_Written exercise_
What is the number of lines in the data that hold the string "filling"? Reply with that number only.
━━ Provided data ━━
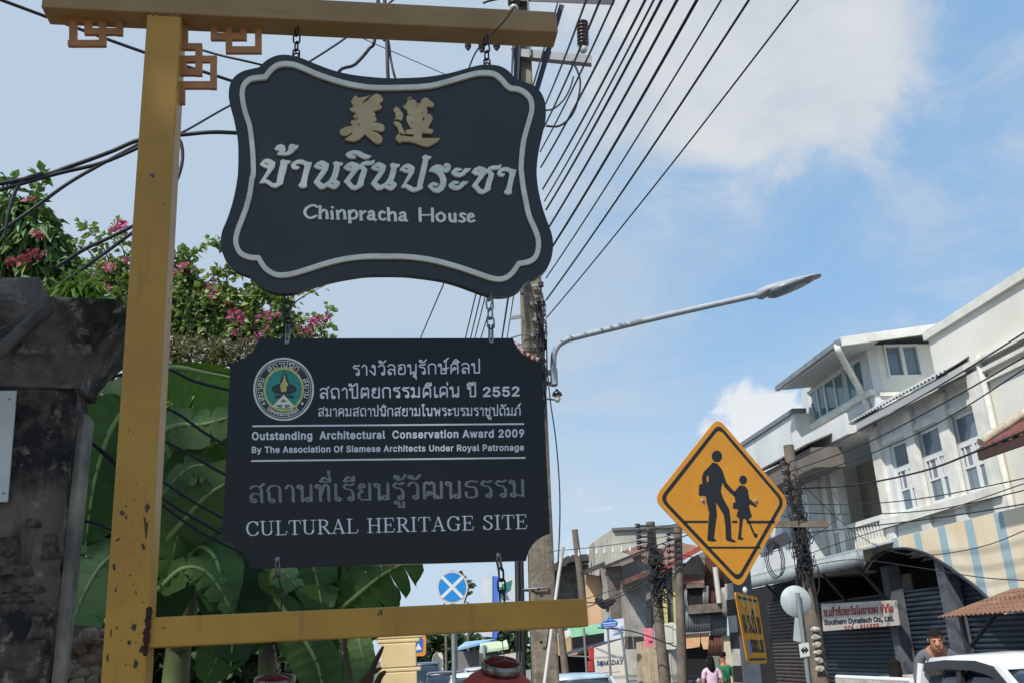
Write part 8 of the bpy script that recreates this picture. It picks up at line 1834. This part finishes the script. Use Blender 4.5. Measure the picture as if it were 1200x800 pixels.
banana('banana plant behind the bottom beam with cupped leaves under the award panel', [(312, 810), (316, 740), (322, 690)], 4.8, [
    lf_([(322, 700), (318, 680), (330, 668), (352, 690)], 24, 1, 4.5, 4.3, roll=.7, split=0.13), lf_([(322, 690), (345, 650), (365, 660), (380, 720)], 34, 0, 4.7, 4.5, roll=.2, split=0.33), lf_([(322, 690), (300, 660), (285, 680), (278, 760)], 30, 3, 4.7, 4.6, split=0.33), lf_([(322, 700), (350, 740), (372, 780), (384, 840)], 30, 0, 4.5, 4.4, roll=-.3),
    lf_([(318, 720), (335, 690), (352, 655), (360, 620)], 36, 3, 5.0, 5.1), lf_([(318, 740), (290, 740), (262, 760), (240, 800)], 32, 0, 4.7, 4.5, roll=.4), lf_([(318, 740), (345, 720), (375, 700), (400, 640)], 34, 3, 5.0, 5.0)], .06)
banana('banana plant at the right of the group reaching towards the no stopping sign', [(412, 815), (408, 740), (398, 680)], 4.8, [
    lf_([(388, 722), (415, 700), (450, 672), (496, 648)], 38, 0, 4.6, 4.5, roll=.1, split=0.24), lf_([(398, 690), (405, 660), (420, 630), (440, 600)], 46, 0, 4.8, 4.8, roll=.2, split=0.17), lf_([(404, 730), (418, 745), (425, 775), (426, 820)], 16, 1, 4.6, 4.4, roll=-.3), lf_([(400, 700), (375, 690), (352, 720), (345, 780)], 34, 3, 4.8, 4.6, split=0.44),
    lf_([(404, 750), (425, 720), (445, 700), (470, 700)], 30, 3, 4.9, 4.9, roll=.4), lf_([(400, 720), (385, 690), (370, 650), (365, 610)], 40, 3, 5.0, 5.1)], .055)
dd_ = MB()
for pts in ([(428, 806), (438, 780), (449, 757)], [(440, 806), (446, 792), (452, 786)], [(424, 800), (432, 790), (447, 782)]): dd_.tube(smooth_path([at(x, y, 4.4) for x, y in pts], 4), [.018, .017, .016, .015, .014, .013, .012, .01, .006], 7)
tag(dd_.build('dead_stalk', DEADL, loc=at(430, 806, 4.4)), 'dry brown stalk standing in front of the cream gate pier', 'dry stalk')
# dark planting filling the garden behind the banana leaves
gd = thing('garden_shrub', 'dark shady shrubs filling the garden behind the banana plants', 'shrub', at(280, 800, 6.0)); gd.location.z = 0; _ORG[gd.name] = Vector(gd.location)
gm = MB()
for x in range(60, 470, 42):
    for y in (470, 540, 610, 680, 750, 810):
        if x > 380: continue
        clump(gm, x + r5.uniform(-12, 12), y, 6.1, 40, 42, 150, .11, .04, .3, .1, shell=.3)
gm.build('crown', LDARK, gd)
gs2 = thing('garden_shrub', 'small bright green shrub showing between the banana leaves beside the gold post', 'shrub', at(215, 800, 5.4)); gs2.location.z = 0; _ORG[gs2.name] = Vector(gs2.location)
g3 = MB()
for x, y in ((205, 470), (225, 475), (215, 490), (235, 462)): clump(g3, x, y, 5.4, 18, 14, 130, .055, .012, .4, .3)
g3.build('crown', LLIME, gs2); MB().tube([Vector(gs2.location), at(215, 480, 5.4)], .02, 6).build('trunk', BARK, gs2)
gw_ = thing('garden_wall', 'low dark mossy garden wall glimpsed behind the banana stems', 'wall', at(260, 800, 7.4)); gw_.location.z = 0; _ORG[gw_.name] = Vector(gw_.location)
ga, gb2, gc = at(20, 800, 7.4), at(432, 800, 7.4), at(260, 690, 7.4).z
MB().prism([Vector((ga.x, ga.y, 0)), Vector((gb2.x, gb2.y, 0)), Vector((gb2.x, gb2.y, gc)), Vector((ga.x, ga.y, gc))], Vector((0, .2, 0))).build('wall_face', mat('mossy_wall', srgb(70, 72, 58), .95, c2=srgb(44, 50, 38), c3=srgb(96, 92, 78), scale=3, bump=.5), gw_)
MB().prism([Vector((ga.x, ga.y - .05, gc + .003)), Vector((gb2.x, gb2.y - .05, gc + .003)), Vector((gb2.x, gb2.y - .05, gc + .09)), Vector((ga.x, ga.y - .05, gc + .09))], Vector((0, .3, 0))).build('coping', mat('mossy_coping', srgb(84, 84, 74), .95, c2=srgb(56, 58, 48), scale=5, bump=.5), gw_)
# distant street trees
for i, (x, d, w_, y0, lab) in enumerate(((512, 95, 34, 752, 'far street tree just right of the cream gate pier'), (545, 110, 30, 758, 'far street tree between the no stopping pole and the blue stall'), (475, 70, 26, 755, 'far street tree behind the orange information sign'), (600, 105, 34, 750, 'far street tree behind the red lantern and the concrete pole'))):
    t = thing('street_tree', lab, 'tree', W(us(ons(x, 780, d))[0], d, 0), 'trees at the far end of the street'); c = MB()
    for k in range(9): clump(c, x + r5.uniform(-w_ * .55, w_ * .55), y0 + r5.uniform(-8, 24), d, w_ * .45, 11, 110, .9, .45, .2, .2, shell=.3)
    c.build('crown', LFAR, t); MB().tube([Vector(t.location), ons(x, y0 + 10, d)], [.3, .15], 8).build('trunk', BARK, t)
tt = thing('roof_plant', 'leafy twig sticking up above the blue no stopping sign', 'plant', ons(535, 690, 20)); c = MB(); b2_ = MB()
spray(c, b2_, [(541, 700), (538, 684), (535, 670)], 20, 26, .22, .07, .02); spray(c, b2_, [(544, 706), (549, 690), (551, 680)], 20, 14, .2, .07, .02); spray(c, b2_, [(512, 720), (520, 712), (528, 708)], 20, 8, .2, .06, .02)
c.build('leaves', LFAR, tt); b2_.build('twig', BARK, tt)
# unseen tree added behind the viewpoint to shade the gate, signs and planting
st = thing('added_shade_tree', 'unseen spreading tree added behind the viewpoint to shade the gate and signs', 'tree', Vector((-2.6, -5.2, 0)))
r6 = random.Random(2); c = MB(); tb2 = MB()
ctr = FP.pt(.45, .75, 0) + SUN_TO * 8.0
TREE_SPOTS = [(a, b, 0) for a in (-2.3, -1.5, -.7, .1, .8) for b in (-.9, -.25, .4, 1.0)]
sxv = SUN_TO.cross(UP).normalized(); syv = SUN_TO.cross(sxv)
for a, b, _z in TREE_SPOTS:
    for _ in range(40 if a < -1 and b < 0 else 100):
        v = Vector((r6.gauss(0, 1), r6.gauss(0, 1), r6.gauss(0, 1))).normalized() * r6.random() ** .5
        p = ctr + sxv * (-a) * 1.0 + UP * 0 + syv * b + v * .75
        leaf(c, p, Vector((r6.uniform(-1, 1), r6.uniform(-1, 1), r6.uniform(-.6, .4))), .34, .12, .2, .2, r6)
top_ = ctr - UP * .6
tb2.tube(smooth_path([Vector(st.location), Vector(st.location) + Vector((.1, .2, 3)), top_ + Vector((-.6, -.6, -.4)), top_], 6), [.32] * 6 + [.26] * 6 + [.16] * 6 + [.1], 10)
for a, b, _z in TREE_SPOTS[::3]: e = ctr - sxv * a + syv * b; tb2.tube([top_ - UP * .3, (top_ + e) / 2 + UP * .1, e], [.1, .06, .03], 6)
c.build('crown', LMANGO, st); tb2.build('trunk', BARK, st)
━━━
_Written reply_
2